If they don't timeout models, they're throwing money down the drain. Though that wouldn't be uncommon.
That's only if you're expecting 10 GPUs in use. They're dealing with ~1 GPU in use for a model, just sitting there. Alibaba has a very long tail of old models that barely anyone uses anymore, and yet they still serve.
Here's a quote from the paper above:
> Given a list of M models to be served, our goal is to minimize the number of GPU instances N required to meet the SLOs for all models through auto-scaling, thus maximizing resource usage. The strawman strategy, i.e., no auto-scaling at all, reserves at least one dedicated instance for each model, leading to N = O(M)
For example, Qwen2 72b is rarely used these days. And yet it will take up 2 of their H20 gpus (with 96GB VRAM) to serve, at the bare minimum, assuming that they don't quantize the BF16 down to FP8 (and I don't think they would, although other providers probably would). And then there's other older models, like the Qwen 2.5, Qwen 2, Qwen 1.5, and Qwen 1 series models. They all take up VRAM if the endpoint is active!
Alibaba cannot easily just timeout these models from VRAM, even if they only get 1 request per hour.
That's the issue. Their backlog of models take up a large amount of VRAM, and yet get ZERO compute most of the time! You can easily use an easing function to scale up from 2 gpus to 200 gpus, but you cannot ever timeout the last 2 gpus that's serving the model.
If you read the paper linked above, it's actually quite interesting how Alibaba goes and solves this problem.
Meanwhile on the other hand, Deepseek solves the issue by just saying "fuck you, we're serving only our latest model and you can deal with it". They're pretty pragmatic about it at least.

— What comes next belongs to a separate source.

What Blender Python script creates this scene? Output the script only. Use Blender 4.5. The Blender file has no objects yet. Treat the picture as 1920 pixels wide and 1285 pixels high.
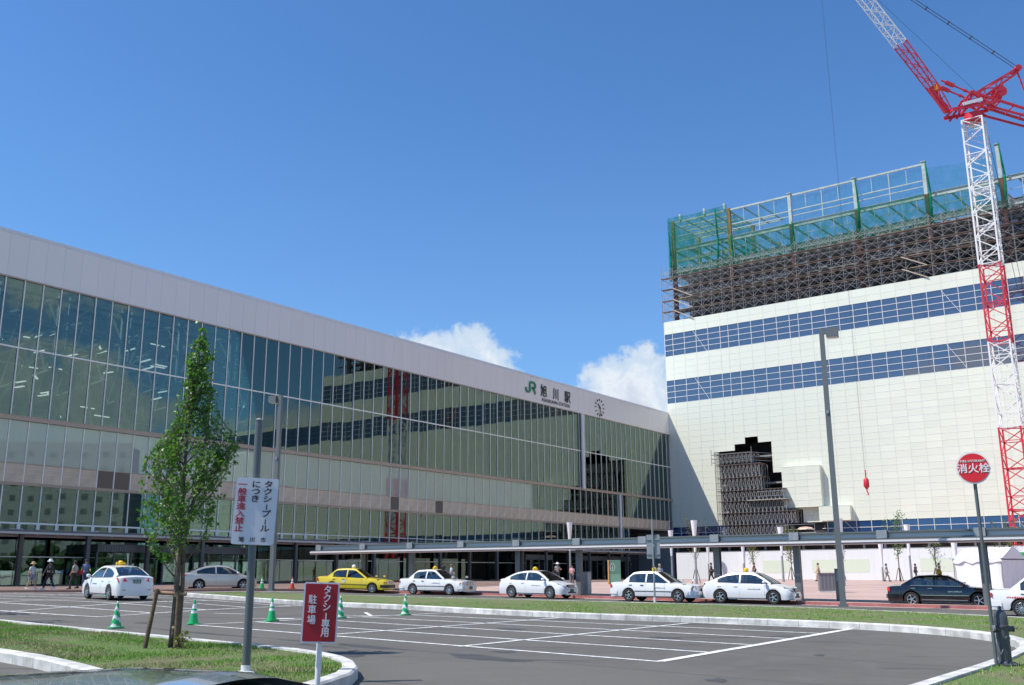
import bpy, bmesh, math, random
import numpy as np
from mathutils import Vector, Matrix
from mathutils.geometry import tessellate_polygon
R = random.Random(7)
sc = bpy.context.scene
col = sc.collection
rad = math.radians

# ------------------------------------------------------------------ camera
cam_d = bpy.data.cameras.new("camera")
cam = bpy.data.objects.new("camera", cam_d); col.objects.link(cam)
cam_d.sensor_width = 36.0
cam_d.lens = 36.0 * 1850 / 1920
cam_d.clip_start = 0.1; cam_d.clip_end = 6000
PITCH = math.atan(438 / 1850.0); ROLL = .0059
f_ = Vector((0, math.cos(PITCH), math.sin(PITCH)))
r0 = Vector((1, 0, 0)); u0 = r0.cross(f_)
r_ = r0 * math.cos(ROLL) - u0 * math.sin(ROLL); u_ = r_.cross(f_)
cam.matrix_world = Matrix(((r_.x, u_.x, -f_.x, 0), (r_.y, u_.y, -f_.y, 0), (r_.z, u_.z, -f_.z, 1.75), (0, 0, 0, 1)))
sc.camera = cam

# ------------------------------------------------------------------ light, sky
SUN = Vector((-.635, -.151, 1.0)).normalized()
SUN_EL = math.asin(SUN.z); SUN_AZ = math.atan2(SUN.x, SUN.y)      # azimuth from +Y, clockwise
sd = bpy.data.lights.new("sun", 'SUN'); sd.energy = 4.5; sd.angle = rad(.53); sd.color = (1.0, .935, .83)
so = bpy.data.objects.new("sun", sd); col.objects.link(so)
so.rotation_euler = SUN.to_track_quat('Z', 'Y').to_euler(); so.location = (-60, -20, 90)
sc.view_settings.view_transform = 'Standard'; sc.view_settings.look = 'None'
sc.view_settings.exposure = 0.3; sc.view_settings.gamma = 1.0
sc.cycles.max_bounces = 10; sc.cycles.transparent_max_bounces = 24; sc.cycles.glossy_bounces = 4
sc.cycles.sample_clamp_indirect = 4.0
sc.cycles.caustics_reflective = False; sc.cycles.caustics_refractive = False
try: sc.cycles.use_denoising = True
except Exception: pass

world = bpy.data.worlds.new("World"); sc.world = world; world.use_nodes = True
wt = world.node_tree; wt.nodes.clear()
class NT:
    """tiny node helper"""
    def __init__(s, t): s.t = t
    def n(s, typ, **kw):
        x = s.t.nodes.new(typ)
        for k, v in kw.items(): setattr(x, k, v)
        return x
    def put(s, sock, v):
        if isinstance(v, bpy.types.NodeSocket): s.t.links.new(v, sock)
        elif v is not None: sock.default_value = v
    def m(s, op, a, b=None, c=None, clamp=False):
        x = s.n('ShaderNodeMath', operation=op, use_clamp=clamp)
        s.put(x.inputs[0], a); s.put(x.inputs[1], b); s.put(x.inputs[2], c)
        return x.outputs[0]
    def mix(s, f, a, b, mode='MIX'):
        x = s.n('ShaderNodeMix', data_type='RGBA', blend_type=mode)
        s.put(x.inputs[0], f); s.put(x.inputs[6], a); s.put(x.inputs[7], b)
        return x.outputs[2]
    def noise(s, vec, scale, detail=4, rough=.55, dist=0):
        x = s.n('ShaderNodeTexNoise'); s.put(x.inputs['Vector'], vec)
        x.inputs['Scale'].default_value = scale; x.inputs['Detail'].default_value = detail
        x.inputs['Roughness'].default_value = rough; x.inputs['Distortion'].default_value = dist
        return x.outputs['Fac']
    def ramp(s, fac, stops):
        x = s.n('ShaderNodeValToRGB'); s.put(x.inputs[0], fac)
        e = x.color_ramp.elements
        while len(e) < len(stops): e.new(.5)
        for i, (p, c) in enumerate(stops):
            e[i].position = p; e[i].color = c if len(c) == 4 else (*c, 1)
        return x.outputs[0]
    def mapr(s, v, a, b, c, d):
        x = s.n('ShaderNodeMapRange'); x.interpolation_type = 'SMOOTHSTEP'
        s.put(x.inputs[0], v); 
        for i, q in enumerate((a, b, c, d)): x.inputs[i + 1].default_value = q
        return x.outputs[0]
W = NT(wt)
sky = W.n('ShaderNodeTexSky', sky_type='NISHITA', sun_disc=False)
sky.sun_elevation = SUN_EL; sky.sun_rotation = SUN_AZ
sky.altitude = 120; sky.air_density = 1.0; sky.dust_density = .35; sky.ozone_density = 2.2
SKY_STR = .104
skyc = W.mix(1.0, sky.outputs[0], (SKY_STR * .62, SKY_STR * 1.0, SKY_STR * 1.36, 1), 'MULTIPLY')
tc = W.n('ShaderNodeTexCoord').outputs['Generated']
sep = W.n('ShaderNodeSeparateXYZ'); W.put(sep.inputs[0], tc)
azn = W.m('ARCTAN2', sep.outputs[0], sep.outputs[1]); eln = W.m('ARCSINE', sep.outputs[2])
n_big = W.noise(tc, 8.5, 8, .6); n_fine = W.noise(tc, 26, 7, .62, .4)
puffs = [(-3.2, 11.8, 4.6, 3.2), (6.8, 9.7, 4.9, 3.2), (104, 21, 20, 8), (122, 12, 18, 9), (14.5, 8.5, 7, 3.2), (-31, 9, 9, 3), (-52, 7, 8, 3.5),
         (34, 6, 9, 3.0), (55, 8, 9, 4), (78, 7, 12, 4), (104, 8, 14, 5), (128, 10, 14, 6), (64, 24, 13, 2.6), (98, 33, 14, 3.0), (140, 30, 16, 5),
         (152, 9, 13, 4.5), (-170, 10, 15, 4), (-135, 8, 13, 4), (-95, 9, 12, 4), (14, 33.5, 5.5, .9), (88, 40, 16, 3)]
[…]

If I had to handle this problem, I'd do some kind of "split on existing loaded GPUs" for new sessions, and then when some cap is hit, spool an additional GPU in the background and the transfer the new session to that GPU as soon as the model is loaded.

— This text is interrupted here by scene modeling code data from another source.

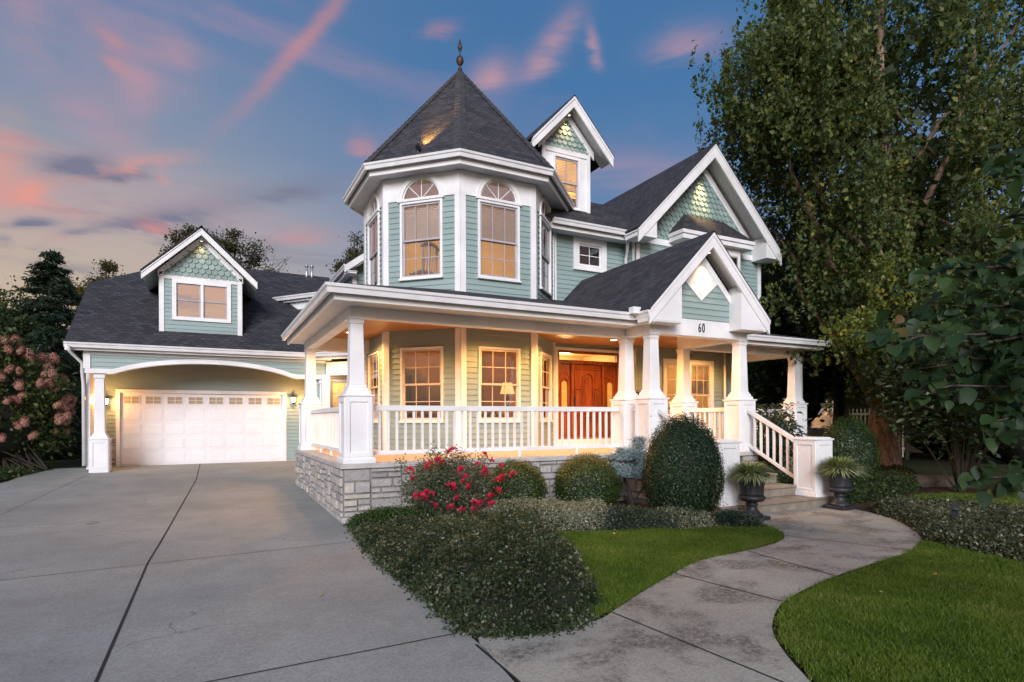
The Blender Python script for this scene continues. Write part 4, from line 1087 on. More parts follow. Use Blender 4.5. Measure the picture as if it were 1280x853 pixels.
# rooms
def glow(x, y, z, p, c=(1, .60, .26), s=.15): lamp('room_light', 'POINT', (x, y, z), p, c, s)
glow(5.7, 14.2, 6.4, 85, (1, .70, .42)); glow(5.6, 14.4, 3.1, 75, (1, .48, .17)); glow(6.5, 13.4, 2.9, 48, (1, .52, .20)); glow(8.9, 14.0, 3.2, 110, (1, .62, .24)); glow(12.0, 13.9, 3.0, 70); glow(8.25, 13.7, 8.2, 60, (1, .62, .2)); glow(3.9, 20.3, 2.9, 60); glow(3.4, 18.6, 3.1, 30)
# lamps and chair seen through the windows
def table_lamp(x, y, z, label, s=1.):
    t = thing('table_lamp', label, 'table lamp', (x, y, z), 'table lamps glowing behind the porch windows'); t.scale = (s, s, s)
    a = MB(); a.lathe([(.0, 0), (.09, .0), (.09, .02), (.03, .04), (.06, .14), (.05, .24), (.015, .30), (.012, .38)], 16); a.build('base', 'copper', t, smooth=True)
    a = MB(); a.lathe([(.18, .34), (.11, .60)], 20); a.build('lamp_shade', 'lampshade', t, smooth=True)
    a = MB(); a.box(-.32, .32, -.25, .25, -.05, .0)
    for sx in (-1, 1):
        for sy in (-1, 1): a.box(sx * .28 - .025, sx * .28 + .025, sy * .21 - .025, sy * .21 + .025, -z / s + .96 / s, -.05)
    tt = a.build('side_table', 'floorwood', None); tt.location = (x, y, z); tt.scale = (s, s, s)
    tag(tt, 'wooden table under the ' + label, 'table', 'side tables behind the porch windows')
table_lamp(6.35, 12.55, 1.90, 'lit lamp behind the bay window beside the front door'); table_lamp(11.55, 13.2, 1.95, 'lit lamp behind the window at the right end of the porch', 1.25)
def chair(name, label, cat, loc, rz, mat, s=1.0):
    t = thing(name, label, cat, loc, None, rz); t.scale = (s, s, s)
    for sx in (-.2, .2):
        for sy, h in ((-.2, .45), (.2, 1.0)):
            a = MB(); a.tube([(sx, sy, 0), (sx, sy + (.06 if h > .5 else 0), h)], [.018, .02], 8); a.build('leg', mat, t)
    a = MB(); a.box(-.23, .23, -.23, .22, .43, .47); a.build('seat', mat, t, bevel=.01)
    a = MB(); a.tube([(-.26, .25, .98), (-.13, .285, 1.04), (0, .295, 1.06), (.13, .285, 1.04), (.26, .25, .98)], [.03, .04, .045, .04, .03], 8)
    for i in range(5): a.tube([(-.14 + .07 * i, .21, .47), (-.15 + .075 * i, .28, 1.02)], [.012, .012], 6)
    a.build('backrest', mat, t); return t
chair('wooden_chair', 'pale blue grey spindle chair seen through the turret window', 'chair', (4.33, 12.78, 4.50), R(200), MAT.setdefault('paleblue', simple('pale_blue_paint', (.30, .36, .44), .5, .06, 4)), 1.0)
chair('porch_chair', 'black porch chair whose back shows between the two porch columns', 'chair', (9.55, 11.6, ZF), R(-20), 'dark', 1.28)
# =================================================================== ground
def sheet(name, rows, z_off, mat, kind='structure'):
    """rows: list of (list of xy points), equal length; a sheet following the terrain"""
    v = []; f = []; n = len(rows[0])
    for r_ in rows:
        for x, y in r_: v.append((x, y, gz(x, y) + z_off))
    for i in range(len(rows) - 1):
        for j in range(n - 1): f.append([i * n + j, i * n + j + 1, (i + 1) * n + j + 1, (i + 1) * n + j])
    me = bpy.data.meshes.new(name); me.from_pydata(v, [], f); me.materials.append(MAT[mat]); me.update()
    o = bpy.data.objects.new(name, me); COL.objects.link(o); o['kind'] = kind; return o
def mat_soil(name, c0, c1, c2):
    m, t, b = new_mat(name); co = t.node('ShaderNodeTexCoord').outputs['Object']
    n = t.noise(co, 9, 6, .7); n2 = t.noise(co, .7, 4)
    t.put(b.inputs['Base Color'], t.mix(t.smooth(n2, .4, .65), t.mix(t.smooth(n, .3, .7), c0, c1), t.mix(t.smooth(n, .35, .65), c0, c2))); b.inputs['Roughness'].default_value = .95; b.inputs['Specular IOR Level'].default_value = .2
    bn = t.node('ShaderNodeBump'); bn.inputs['Strength'].default_value = 1; bn.inputs['Distance'].default_value = .03; t.put(bn.inputs['Height'], n); t.put(b.inputs['Normal'], bn.outputs[0]); return m
MAT['earth'] = mat_soil('earth_and_grass', (.022, .03, .010), (.05, .065, .02), (.05, .04, .025))
MAT['mulch'] = mat_soil('bark_mulch', (.03, .018, .012), (.12, .065, .04), (.07, .04, .025))
MAT['turf'] = mat_soil('turf_soil', (.04, .06, .008), (.08, .12, .016), (.06, .07, .018))
xs = [-150, -60, -30, -15, -8, -4, 0, 1, 2, 3, 3.5, 4, 4.5, 5, 5.5, 6, 8, 12, 20, 40, 80, 160]; ys = [-40, -10, 0, 4, 8, 9, 10, 11, 12, 13, 14, 15, 16, 17, 18, 19, 20, 21, 22, 25, 30, 40, 60, 100, 200]
sheet('ground', [[(x, y) for x in xs] for y in ys], -.02, 'earth')
def dl(y): return -4.2 if y > 19.9 else -4.3 - max(0, 17.6 - y) * .35
rows = []
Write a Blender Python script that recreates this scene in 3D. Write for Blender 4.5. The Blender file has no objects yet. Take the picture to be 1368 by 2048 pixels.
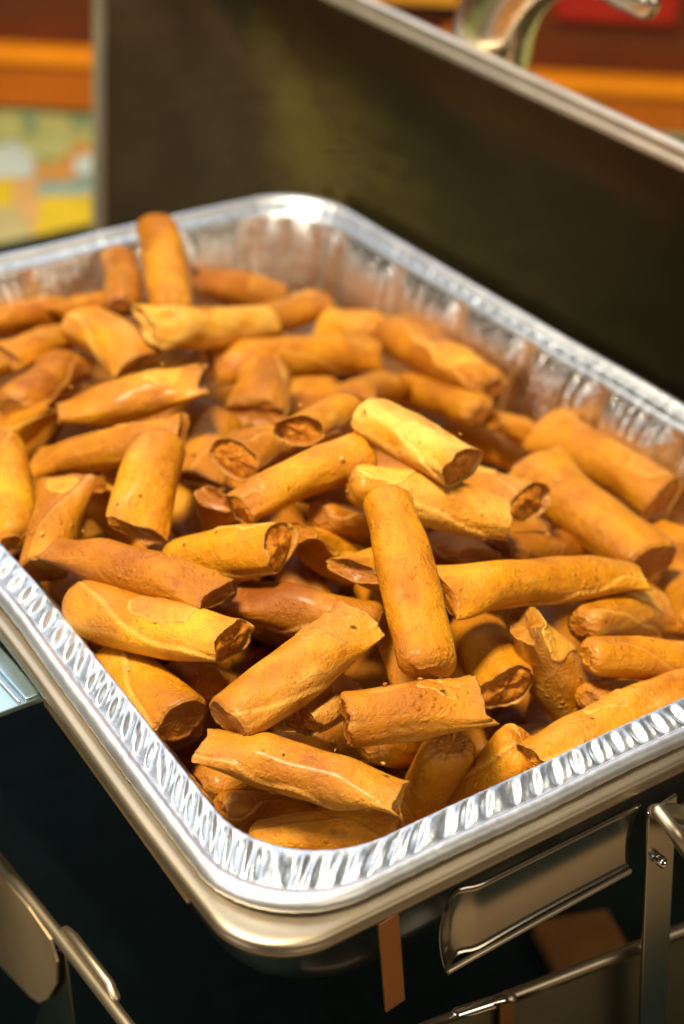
import bpy, math, random
import numpy as np
from mathutils import Matrix, Vector
S = bpy.context.scene
COL = S.collection
PI = math.pi

# ------------------------------------------------------------------ camera
cam = bpy.data.cameras.new('camera')
cam_o = bpy.data.objects.new('camera', cam); COL.objects.link(cam_o)
cam_o.matrix_world = Matrix(((0.80238166, 0.27610351, -0.52910351, -0.232321),
                             (-0.59355525, 0.46166192, -0.65921198, -0.29593048),
                             (0.0622562, 0.84299177, 0.53431175, 0.38019742), (0, 0, 0, 1)))
cam.sensor_fit = 'VERTICAL'; cam.sensor_height = 36; cam.sensor_width = 24
cam.lens = 3713.4 / 2048 * 36
cam.clip_start = .05; cam.clip_end = 50
cam.dof.use_dof = True; cam.dof.focus_distance = .60; cam.dof.aperture_fstop = 7.2
S.camera = cam_o
# ------------------------------------------------------------------ world, light, exposure
w = bpy.data.worlds.new('World'); S.world = w; w.use_nodes = True
wb = w.node_tree.nodes['Background']
wb.inputs[0].default_value = (.55, .47, .33, 1); wb.inputs[1].default_value = .045
def area(name, loc, target, sx, sy, power, col):
    l = bpy.data.lights.new(name, 'AREA'); l.shape = 'RECTANGLE'; l.size = sx; l.size_y = sy
    l.energy = power; l.color = col
    o = bpy.data.objects.new(name, l); COL.objects.link(o); o.location = loc
    o.rotation_euler = (Vector(target) - Vector(loc)).to_track_quat('-Z', 'Y').to_euler()
    return o
area('window_light', (1.35, 2.7, 2.4), (.15, .2, 0), 3.6, 2.4, 46, (.84, .90, 1.0))
area('ceiling_light', (-.35, .15, 1.5), (.15, .2, 0), .30, .30, 55, (1.0, .83, .56))
area('front_fill', (.30, -1.75, 1.0), (.12, .2, 0), 1.4, .9, 12, (1.0, .84, .62))  # added soft fill, no lamp known there: brightens roll ends and foil facing the camera
area('side_window', (-2.0, .2, .9), (.1, .2, 0), 1.2, 1.0, 12, (.98, .92, .82))
S.view_settings.view_transform = 'Standard'; S.view_settings.look = 'None'
S.view_settings.exposure = 0; S.view_settings.gamma = 1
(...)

I'd have to play with the configuration and load calcs, but I'm sure there's a low param, neat solution to the request/service problem.

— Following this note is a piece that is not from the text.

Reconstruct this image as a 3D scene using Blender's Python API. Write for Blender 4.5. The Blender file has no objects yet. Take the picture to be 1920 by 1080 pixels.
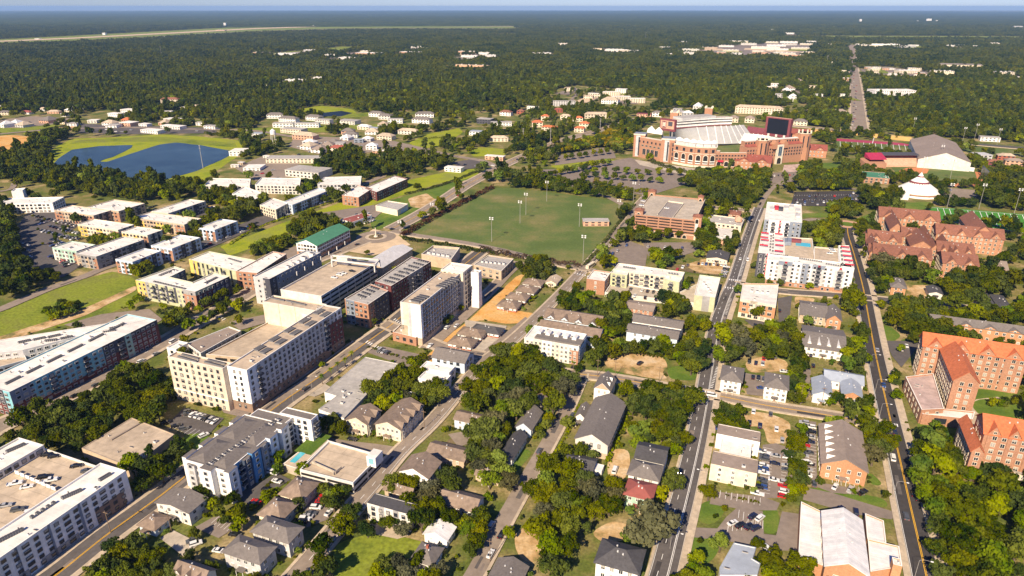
import bpy, math, random
import numpy as np
from mathutils import Vector
random.seed(11); rng = np.random.default_rng(11)
SC = bpy.context.scene; COL = SC.collection
R = math.radians
# ---------------- camera ----------------
H, F, EY = 190.0, 1280.0, 12.0           # metres above ground, focal length in px of a 1920 frame, eye level row
PITCH = math.atan((540 - EY) / F); SP, CP = math.sin(PITCH), math.cos(PITCH)
cam = bpy.data.objects.new('camera', bpy.data.cameras.new('camera')); COL.objects.link(cam)
cam.location = (0, 0, H); cam.rotation_euler = (math.pi/2 - PITCH, 0, 0)
cam.data.sensor_width = 36; cam.data.lens = 24; cam.data.clip_start = 1; cam.data.clip_end = 120000
SC.camera = cam
# ---------------- sky, sun, exposure ----------------
SUN_EL, SUN_AZ = R(36), R(205.5)
wd = bpy.data.worlds.new('World'); SC.world = wd; wd.use_nodes = True
nt = wd.node_tree; bg = nt.nodes['Background']
sky = nt.nodes.new('ShaderNodeTexSky'); sky.sky_type = 'NISHITA'; sky.sun_disc = False
sky.sun_elevation = SUN_EL; sky.sun_rotation = SUN_AZ; sky.altitude = 200; sky.air_density = 1.0; sky.dust_density = 0.1; sky.ozone_density = 5.0
tn_ = nt.nodes.new('ShaderNodeVectorMath'); tn_.operation = 'MULTIPLY'; tn_.inputs[1].default_value = (.58, .69, 1.08); nt.links.new(sky.outputs[0], tn_.inputs[0]); nt.links.new(tn_.outputs[0], bg.inputs[0]); bg.inputs[1].default_value = 0.067
sl = bpy.data.lights.new('sun', 'SUN'); sl.energy = 5.0; sl.angle = R(0.5); sl.color = (1, .83, .61)
sun = bpy.data.objects.new('sun', sl); COL.objects.link(sun)
to_sun = Vector((math.sin(SUN_AZ)*math.cos(SUN_EL), math.cos(SUN_AZ)*math.cos(SUN_EL), math.sin(SUN_EL)))
sun.rotation_euler = (-to_sun).to_track_quat('-Z', 'Y').to_euler(); sun.location = (0, 0, 400)
SC.view_settings.view_transform = 'Standard'; SC.view_settings.look = 'None'; SC.view_settings.exposure = 0.78; SC.view_settings.gamma = 1.0
SC.cycles.max_bounces = 5; SC.cycles.diffuse_bounces = 3; SC.cycles.glossy_bounces = 2; SC.cycles.transparent_max_bounces = 8; SC.cycles.volume_bounces = 0
# ---------------- a pixel of the 1920x1080 photo to its point on the level z ----------------
def G(x, y, z=0.0):
    u = (x - 960)/F; v = (y - 540)/F; h = H - z; d = h/(SP + v*CP)
    return np.array([u*d, (d - h*SP)/CP])
def proj(X, Y, Z=0.0):
    h = H - Z; d = h*SP + Y*CP
    return 960 + F*X/d, 540 + F*(h*CP - Y*SP)/d, d
GA = R(21)                                # the street grid
GE = np.array([math.cos(GA), -math.sin(GA)]); GN = np.array([math.sin(GA), math.cos(GA)])
def area(p):
    p = np.asarray(p); q = np.roll(p, -1, 0); return .5*np.sum(p[:, 0]*q[:, 1] - q[:, 0]*p[:, 1])
def ccw(p):
    p = [np.array(a, float) for a in p]
    return p if area(p) > 0 else p[::-1]
def rect(A, B, C, z, free=False, ext=1.0):
    """corner A and its two neighbours as pixels at height z -> a true rectangle on the ground, snapped to the street grid"""
    a, b, c = G(*A, z), G(*B, z), G(*C, z)
    u = (b - a)/np.linalg.norm(b - a); s = 1
    if not free:
        best = max((GE, -GE, GN, -GN), key=lambda g: float(g@u))
        if best@u > .93: u = best
    w = np.array([-u[1], u[0]])
    if w@(c - a) < 0: w = -w
    L, W = (b - a)@u*ext, (c - a)@w
    return [a, a + u*L, a + u*L + w*W, a + w*W]
def poly(px, z=0.0): return ccw([G(x, y, z) for x, y in px])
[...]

> I guess I’d assumed this sort of thing would be allocated dynamically
At the scale of a hyperscaler I think Alibaba is the one that would be doing that. AWS, Azure and I assume Alibaba do lease/rent data centers, but someone has to own the servers / GPU racks. I know there are specialized companies like nscale (and more further down the chain) in the mix, but I always assumed they only lease out fixed capacity.
The paper is about techniques to do that dynamic allocation to maximize utilization without incurring unacceptable latencies. If you let a GPU sit idle for several minutes after serving a single request, you're setting money on fire. So they reuse it for a different model as soon as possible, starting even before the first request is finished, because: If you don't have a dedicated GPU for a model, are you going to wait for a multi-gigabyte transfer before each request? So they have a dedicated GPU (or two, one for prefill, one for decode) for a group of models that are processed in an interleaved fashion, scheduled such that they stay within the latency budget.
>Do the GPUs just sit there with the models on them when the models are not in use
I've assumed that as well. It makes sense to me since loading up a model locally takes a while. I wonder if there is some sort of better way I'm not in the know about. That or too GPU poor to know about.
I guess I’d assumed this sort of thing would be allocated dynamically. Of course, there’s a benefit to minimizing the number of times you load a model. But surely if a GPU+model is idle for more than a couple minutes it could be freed?
(I’m not an AI guy, though—actually I’m used to asking SLURM for new nodes with every run I do!)